The recent findings in terrestrial laboratories (viz., the PTB Lab. at Braunschweig, Germany, the European Laboratory for Nonlinear Spectroscopy {LENS}, in Firenze, the Italian standards Lab. in Torino, INRIM (Time & Frequency Lab., Torino, Italy), the NIST Lab. at Boulder, Colorado, USA, and the Quantum Metrology Lab., RIKEN, Japan), indicate that the differences of the frequency shifts of a particular type of clock/ laser between labs are in ~10's of Hz, while the current laser/ clock measurement precisions are in the milliHz domain; whereas, the frequency shifts due to the strong solar gravitational potential are of much higher order.
The purpose of this project is to directly measure the frequency, of a stabilized He-Ne (633-nm) or any other suitable stabilized laser in Space, utilizing the modern compact space qualified laser, so as to determine the hitherto unverified effect on frequency, of the influence of the strong solar gravitational potential, beyond the “sphere of influence” of the Earth or any other planet.
When the project definitions are ready, it will be managed by a Project Director (PD) having adequate experience while working either with any of the established Space research organizations (viz., ISRO, ESA, etc.), or with any of the Science Research Institutes /Universities (viz., Nanyang Technological University {NTU}, National University of Singapore {NUS}, Singapore, etc., that has undertaken space projects, and are having or are setting up their own space/satellite center) of any other country (that are not having an established Space research organization).
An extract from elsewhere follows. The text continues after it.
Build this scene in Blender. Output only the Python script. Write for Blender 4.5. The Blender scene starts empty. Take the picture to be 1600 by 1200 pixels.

The Project Director will be contracted by any country or any Space research organization (viz., ISRO, etc.), or any Institute /University, that is interested to
** either launch a micro-satellite or a nano-satellite (depending on the finally chosen model of the Laser device) carrying the laser device, as a co-passenger satellite with any other lending country’s primary satellite, thus availing of a launch-sharing contract, or
** mount the laser device as a piggy-back payload on any other lending country’s primary satellite, that is embarking on an independent Space mission beyond the ‘Sphere of Gravitational influence’ of Earth, and
** thus, fulfil a historic role by conducting this low-cost Space experiment, following Einstein’s dictum on continued experimentation for verifying the theoretical principles incorporated in the relativity theory.
Similarly, a Principal investigator (PI) will be contracted by the same country or Space research organization or Institute /University, for working in coordination with the already contracted PD. The PI needs to have comprehensive skills in electronics, optics, lasers, and in undertaking professional responsibilities associated with the procurement, laboratory-trial and remote operation (for data collection over several weeks or more) of the selected space qualified Laser device.
By mounting the laser device as a piggy-back payload on any other lending country’s primary satellite, the project cost can be minimized. In such a case, the cost involved will be mainly for procurement of a miniaturized, space qualified laser device, and for the expenses for appointing (for a short duration of a few weeks) a ‘Principal investigator’ (PI) having comprehensive skills in electronics, optics, lasers (for deciding on a suitable model of the miniaturized, space qualified laser device), and in undertaking professional responsibilities (for Lab-trial of the laser device and its remote operation during data collection phase for about a week) associated with the execution of such a project.